Nuzhat, Project Lehar
Despite leaving school early to be married, Nuzhat, a skilled seamstress and embroiderer, is now a successful businesswoman, supporting her children through her tailoring business.
Nuzhat, 23, and her young family live in a one-room home in Bihar, eastern India. Like many young women in her community, Nuzhat married young, at 15, and had to drop out of school.
UN figures show that almost 130 million girls worldwide are out of school. Early marriage and motherhood force many girls to leave school early, at great cost to their own prospects and those of their children. Despite making significant progress in reducing early marriage, India is still home to the highest number of child brides in the world – almost a third of the global total.
Determined to build a better life for herself and her children, Nuzhat later went back to the classroom to continue her studies while pregnant, even taking her exams with her baby in her lap. And building on the sewing and business skills she learned from Project Lehar, Nuzhat has now set up a tailoring business to help support her family.
Enabling entrepreneurship
Project Lehar is run by the Aga Khan Foundation with support from King’s Trust International. It offers vocational training, entrepreneurship and life skills courses for girls and young women from low-income backgrounds. It also supports girls who left school early to complete their education.
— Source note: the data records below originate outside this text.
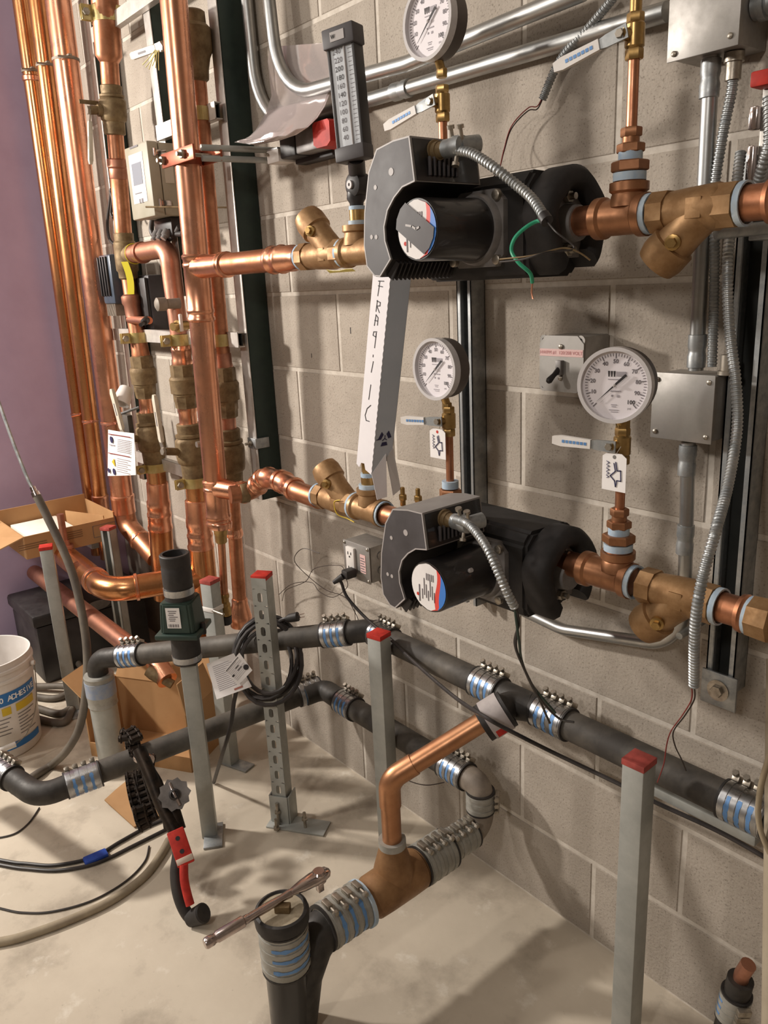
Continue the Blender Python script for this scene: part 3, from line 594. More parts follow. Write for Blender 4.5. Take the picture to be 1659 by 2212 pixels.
t = T('flexible_conduit', 'armoured whip from the lower pump control box with dark wires hanging to the pipe', 'cable', gl); angle_connector(t, gl)
q = PX(985, 1122, gl.x+.045); yq = q.y
pts = [q, PY(1015, 1135, yq-.02), PY(1050, 1180, yq-.04), PY(1078, 1240, yq-.045), PY(1098, 1285, yq-.04), PY(1112, 1312, yq-.03)]
P('armour', flexhose(B(), cr(pts), .0072), GAL, t)
for k, (m_, w_) in enumerate(((CABLE, [(1112, 1310, -.03), (1118, 1350, -.02), (1115, 1400, 0), (1135, 1450, .04), (1165, 1510, .1), (1180, 1545, .13), (1188, 1562, .14)]), (CABLE, [(1113, 1310, -.03), (1121, 1345, -.02), (1112, 1390, 0), (1130, 1440, .04), (1160, 1500, .09), (1205, 1550, .13), (1240, 1560, .14)]), (GRNV, [(1112, 1310, -.03), (1116, 1345, -.025), (1122, 1390, -.01), (1128, 1430, .03), (1150, 1480, .08), (1200, 1540, .12)]))):
    P('wire', tube(B(), cr([PY(u, v, min(-.13, yq+d_)) for u, v, d_ in w_]), .0021, 7), m_, t)
# ---- right-hand fittings of both lines
def rx(u, z): return LX(u, YP, z)
for z, lab, us in ((ZU, 'upper', (1244, 1292, 1400, 1418, 1602, 1622, 1357)), (ZL, 'lower', (1218, 1262, 1365, 1392, 1548, 1562, 1333))):
    u0, u1, u2, u3, u4, u5, ub = us
    S('pipe_nipple', lathe(B(), (rx(u0, z)-.012, YP, z), X_, [(0, .021), (rx(u1, z)-rx(u0, z)+.016, .021)], 22), COPD, 'short copper nipple leaving the right flange of the %s pump' % lab, 'pipe', (rx(u0, z), YP, z))
    t = pipe_tee('copper coloured tee under the right gauge stem on the %s pump line' % lab, rx(u1, z), rx(u2, z), z, .025, rx(ub, z), .044); dope(t, (rx(u2, z), YP, z), X_, .027, .008)
    t = strainer('brass wye strainer right of the %s pump, branch pointing down' % lab, rx(u3, z)-.004, rx(u4, z), z, .026, -1, rx(u4, z)-.045, .098); dope(t, (rx(u4, z), YP, z), X_, .0275, .008)
    b_ = B(); A = (rx(u4, z)+.006, YP, z); lathe(b_, A, X_, [(0, .022), (.03, .022), (.03, .027), (.036, .028), (.04, .025)], 22); t = T('pipe_union', 'copper union after the right strainer of the %s line, cut by the frame' % lab, 'fitting', A); P('adapter', b_, COPD, t)
    dope(t, (A[0]+.041, YP, z), X_, .0275, .006); b_ = B(); lathe(b_, (A[0]+.046, YP, z), X_, [(0, .03), (.03, .032), (.034, .028)], 8); P('union_nut', b_, BRZ, t); P('tail_pipe', cyl(B(), (A[0]+.08, YP, z), (A[0]+1.5, YP, z), .0215, 20), COPD, t)
# ---- left-hand fittings
z = ZU2
r_x = PY(430, 560, YP).x
def press_profile(L, r, beads):    # pressed copper fitting: beads at given distances
    pr = [(0, r)]
    for b0 in sorted(beads): pr += [(b0-.008, r), (b0-.005, r*1.08), (b0, r*1.13), (b0+.005, r*1.08), (b0+.008, r)]
    return pr+[(L, r)]
xa, xb = rx(487, z), rx(600, z)
S('branch_pipe', lathe(B(), (xa, YP, z), X_, [(0, .0265), (xb-xa+.01, .0265)], 22), COPD, 'short dull copper branch pipe between the riser and the upper left strainer', 'pipe', (xa, YP, z))
xc_ = rx(648, z); L = xc_-xb
S('press_adapter', lathe(B(), (xb-.03, YP, z), X_, press_profile(L+.03, .0285, [.012, .05])[:-1]+[(L+.005, .0285), (L+.012, .025), (L+.03, .025)], 22), COP, 'crinkled copper press adapter screwed into the upper left strainer', 'fitting', (xb, YP, z))
t = strainer('brass wye strainer left of the upper pump, branch pointing up', rx(655, z), rx(745, z)+.005, z, .027, 1, rx(745, z)-.035, .115); dope(t, (rx(655, z)-.006, YP, z), X_, .0275); dope(t, (rx(735, z)+.012, YP, z), X_, .0295, .006)
P('yellow_tag', sheet(B(), [[PY(705+i*14, 583+(3 if i in (1, 2) else 0)-i*.5, YP-.03), PY(712+i*14, 590-i, YP-.018)] for i in range(5)], .0006), mat('tag_yellow', '#d8c860'), t)
xt = rx(772, z)
t = pipe_tee('bronze tee under the uncovered thermometer left of the upper pump', rx(742, z)+.008, rx(830, z), z, .026, xt, .05, BRZ)
z = ZL2
A0 = PZ(497, 1069, .897); q_ = PZ(545, 1062, .897); pts = [A0, q_, PY(572, 1030, q_.y), PY(610, 1040, (q_.y+YP)/2), PY(645, 1062, YP), PY(690, 1078, YP)]
t = T('offset_pipe', 'crinkled copper offset of press elbows between the riser and the lower left strainer', 'pipe', A0); P('tube', tube(B(), fil(pts, .03, 5), .0245, 20), COPD, t)
_d = (q_-A0).normalized(); P('dark_ring', lathe(B(), q_-_d*.035, _d, [(0, .027), (.002, .0285), (.022, .0285), (.024, .027)], 20), BRD, t)
for i, (a, b) in enumerate(((.35, .95), (.15, .98), (.05, .85))):
    p0, p1 = pts[i+1].lerp(pts[i+2], a), pts[i+1].lerp(pts[i+2], b); L = (p1-p0).length; P('press_elbow', lathe(B(), p0, p1-p0, press_profile(L, .0272, [.01, L-.01]), 20), COP, t)
t = strainer('brass wye strainer left of the lower pump, branch pointing up', rx(690, z), rx(770, z), z, .027, 1, rx(770, z)-.03, .112); dope(t, (rx(690, z)-.006, YP, z), X_, .0285)
P('tag_wire', tube(B(), cr([PY(735, 1080, YP-.03), PY(722, 1085, YP-.03), PY(728, 1110, YP-.03), PY(750, 1120, YP-.02), PY(765, 1128, YP-.02)]), .0012, 6), YEL, t)
xt2 = rx(800, z)
t = pipe_tee('bronze tee under the cardboard sleeve left of the lower pump', rx(768, z), rx(822, z)+.01, z, .026, xt2, .05, BRZ); dope(t, (rx(768, z)-.002, YP, z), X_, .0305, .006); dope(t, (rx(822, z)+.01, YP, z), X_, .028, .006)
S('pipe_nipple', cyl(B(), (rx(822, z)+.014, YP, z), (XC-.14, YP, z), .021, 20), COPD, 'short copper nipple entering the left side of the lower pump', 'pipe', (rx(835, z), YP, z))
S('pipe_nipple', cyl(B(), (rx(830, ZU2), YP, ZU2), (XC-.14, YP, ZU2), .021, 20), COPD, 'short copper nipple entering the left side of the upper pump', 'pipe', (rx(835, ZU2), YP, ZU2))
for u, v, l in ((870, 1072, 'left'), (903, 1075, 'right')):
    q = PY(u, v, YP+.02); b_ = B(); lathe(b_, q-Z_*.02, Z_, [(0, .006), (.012, .006)], 12); hexn(b_, q-Z_*.008, Z_, .012, .0085); lathe(b_, q+Z_*.004, Z_, [(0, .005), (.014, .005), (.016, .003)], 12); S('vent_plug', b_, BRS, 'small brass plug standing behind the lower pump box, %s of the pair' % l, 'plug', q-Z_*.02)
# ---- gauges on their stems
def mini_valve(t, x, z, hx, hz, tilt, y=YP):
    b_ = B(); hexn(b_, (x, y, z-.03), Z_, .014, .012); lathe(b_, (x, y, z-.018), Z_, [(0, .0095), (.004, .013), (.03, .013), (.034, .0095)], 14); hexn(b_, (x, y, z+.014), Z_, .012, .0115); lathe(b_, (x, y, z), V((-.35, -1, 0)), [(0, .008), (.022, .008)], 12); P('valve_body', b_, BRS, t)
    s = V((x-.008, y-.02, z)); D = V((hx, hz*.0-.015, hz)); L = D.length; ex = D.normalized(); ez = V((0, -1, 0)); ey = ez.cross(ex).normalized(); ez = ex.cross(ey)
    b_ = B(); pl = [(-.01, -.009), (-.01, .009), (.02, .008), (.03, .006), (L-.015, .0075), (L, .005), (L, -.005), (L-.015, -.0075), (.03, -.006), (.02, -.008)]
    prism(b_, [s+ex*a+ey*b for a, b in pl], ez*.003); h = P('lever', b_, GAL, t)
    b_ = B(); prism(b_, [s+ex*a+ey*b-ez*.0018 for a, b in ((.03, -.007), (.03, .007), (L-.012, .0085), (L+.002, .006), (L+.002, -.006), (L-.012, -.0085))], ez*.0065); P('grip_sleeve', b_, WHT, h)
    b_ = B(); hexn(b_, s+ez*.002, ez, .005, .006); P('lever_nut', b_, ZNC, h)
    ob = s+ex*(L*.62)+ez*.005; b_ = B(); ex2 = -ex if ex.x < 0 else ex; lines(b_, ob, ex2, ez.cross(ex2), [(-.02+i*.0062, 0, .0045, .0045) for i in range(7)], .0003); P('lever_print', b_, PRB, h)
def stem(label, x, z0, zv, z1, r=.0075):
    t = T('gauge_stem', label, 'pipe', (x, YP, z0)); P('tube', cyl(B(), (x, YP, z0), (x, YP, z1), r, 14), COPD, t)
    return t
def bush(t, x, z, m=BRZR):    # bushings between the tee branch and the stem
    b_ = B(); lathe(b_, (x, YP, z-.008), Z_, [(0, .02), (.014, .02)], 18); hexn(b_, (x, YP, z+.012), Z_, .014, .0255); P('bushing', b_, m, t)
    P('thread_paste', ring(B(), (x, YP, z), Z_, 0, .011, .012, .0225), DOPE, t); P('thread_paste', ring(B(), (x, YP, z+.026), Z_, 0, .012, .008, .0165), DOPE, t)
    b_ = B(); hexn(b_, (x, YP, z+.036), Z_, .012, .019); lathe(b_, (x, YP, z+.046), Z_, [(0, .012), (.012, .0115)], 14); hexn(b_, (x, YP, z+.056), Z_, .012, .0145); P('reducer', b_, BRZR, t)
GR = .0575
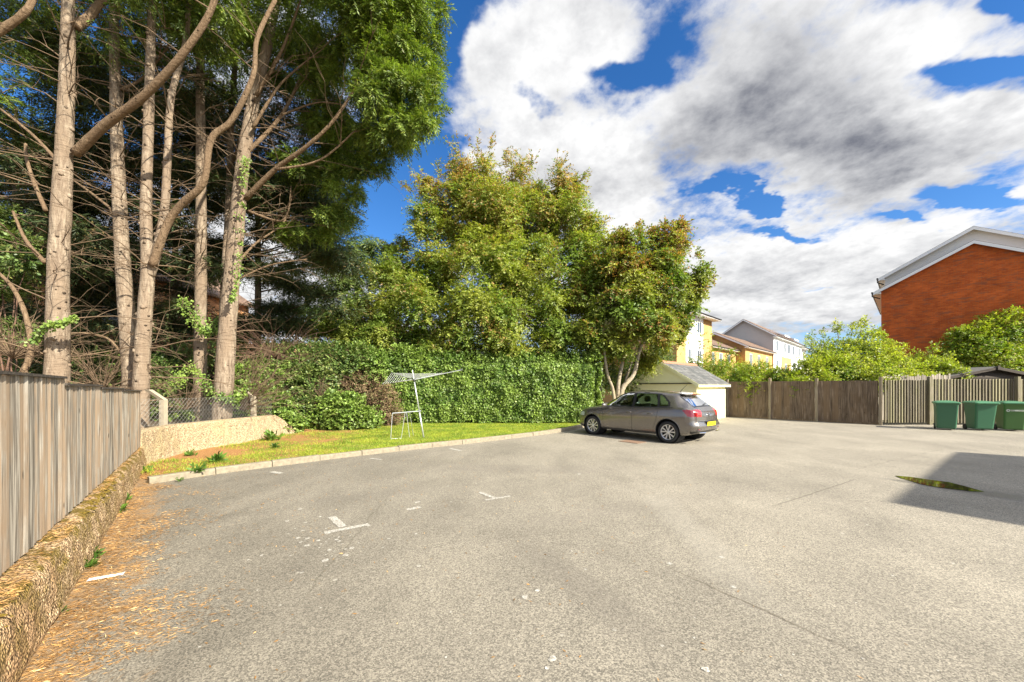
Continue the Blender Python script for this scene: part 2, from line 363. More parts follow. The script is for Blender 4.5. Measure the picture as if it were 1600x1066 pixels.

‘The programme, the Lehar centre and the teachers have been some of the most important parts of my life,’ Nuzhat explains. ‘The stitching and the enterprise skills helped me plan my work better and earn for myself.’
Lehar provided Nuzhat with two sewing machines to help her kickstart her venture, and with training to build the key skills she would need to succeed – topics such as budgeting, saving, negotiating and problem solving. This latter ability enabled Nuzhat to persevere and progress her business step-by-step, despite the inevitable setbacks. ‘Lehar and the support has made me independent and led me to think rationally, and one step at a time,’ she explains.
Nuzhat’s business is unique in her community because she focuses on making men’s clothes, travelling back and forth by train from her brother’s home to take orders and deliver the finished garments.
‘Women or girls in [my community] do not learn to stitch gents’ clothes. I have learnt it from my brother,’ she explains. ‘Now I take orders from him to stitch shirts and other clothes and make money.’
Breaking the mould
Nuzhat’s work and travel has prompted some disapproval in her community, a low-income neighbourhood where women’s mobility outside the home is limited, and it is very rare for them to make business trips. But Nuzhat has remained focused on her priority – providing for her children – and has shrugged off the criticism, breaking the mould and blazing a trail for others to follow.
‘I have stopped paying attention to people in my neighbourhood who used to comment…and say bad things about me,’ she says. ‘Now they see that with all that I do, not only I am supporting the house, but also feeding my children and even my husband sometimes.‘
Nuzhat has now started diversifying her services to include embroidery as well as tailoring, and she continues to study. Even now she has completed the training courses at Lehar, Nuzhat remains a regular visitor – volunteering to support and induct new trainees who are just starting the programme she benefited from, and helping facilitators to deliver course content.